Let me turn now to the basic question of this meeting: What difference can the Global Coalition make in West Africa and the Sahel?

The Global Coalition boasts a track record of important victories against ISIS. In March 2019, we defeated ISIS’s so-called “caliphate” and liberated all ISIS-controlled territory in Iraq and Syria. A few weeks ago, we celebrated the one year anniversary of the operation that took out Abu Bakr al-Baghdadi, the former leader of ISIS.

The Coalition has demonstrated that it is flexible, and capable of adapting and responding to an evolving threat. That is important because unlike Iraq and Syria, where our principal tool was the use of Coalition military force, in West Africa and the Sahel the picture is more mixed. ISIS and other terrorist groups hold territory in some areas, but in others they conduct hit and run attacks before melting back into the landscape.

One consequence of that is that we see a need for greater development of civilian counterterrorism capabilities to complement existing military lines of effort. Those include capabilities reflected in the Coalition’s working groups, which focus on countering radicalisation and recruitment, foreign terrorist fighters, countering the financing of terrorism, and stabilization. We will hear more about those efforts a bit later in the meeting.

Importantly, the Coalition has developed a culture of coordination across civilian and military lines of effort, and bilateral and multilateral initiatives. That is part of why the Global Coalition is well-suited to complement – not duplicate or undercut – other counterterrorism initiatives in the region.

We know that each battle against ISIS must be fought on its own terrain; what worked in Iraq and Syria may not always work the same way in West Africa or anywhere else. We will discuss today two specific proposed areas for Coalition efforts – battlefield evidence and border security. We think it is important to quickly focus on specific, concrete efforts to help address aspects of the ISIS threat. A principal goal of today’s meeting is to start – not conclude – a conversation between partners about capacity-building efforts the Coalition can usefully undertake.

I also want to acknowledge that ISIS is by no means the only terrorist threat that countries in West Africa face.
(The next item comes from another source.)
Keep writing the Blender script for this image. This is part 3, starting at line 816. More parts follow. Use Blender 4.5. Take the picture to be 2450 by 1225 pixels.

The threat environment includes a mix of ISIS-affiliated groups, al-Qa’ida-affiliates, and local terrorists. The important point is that the tools we’re discussing are threat-agnostic. The counterterrorism capacities the Coalition can help develop can be used against to protect against any of those groups.

However the Global Coalition decides to contribute to the D-ISIS fight, it will be important to make improving security forces’ respect for human rights a key component of our efforts. As we have seen time and time again in many places around the world, human rights abuses perpetrated by security forces directly contribute to terrorists’ ability to radicalise, recruit, and discredit government legitimacy. Security and human rights are not mutually exclusive. They are mutually reinforcing.

I would like to close by reiterating the United States’ commitment to the Global Coalition to Defeat ISIS, and to counterterrorism efforts in West Africa and the Sahel. Since 2017, the American people have invested more than $114m in counterterrorism assistance in the wider region encompassing the G5 Sahel and Lake Chad Basin.

As a signal of our commitment to supporting partners in the counterterrorism fight across West Africa, as well as our vision for Coalition efforts in the region, I am pleased to highlight that the United States plans to contribute more than $30m in counterterrorism support to this region over the next year.

With that, I thank you again for embarking with us on this critical effort. We look forward to this first, action-oriented discussion about how the Global Coalition can bolster our common fight against ISIS threats in West Africa.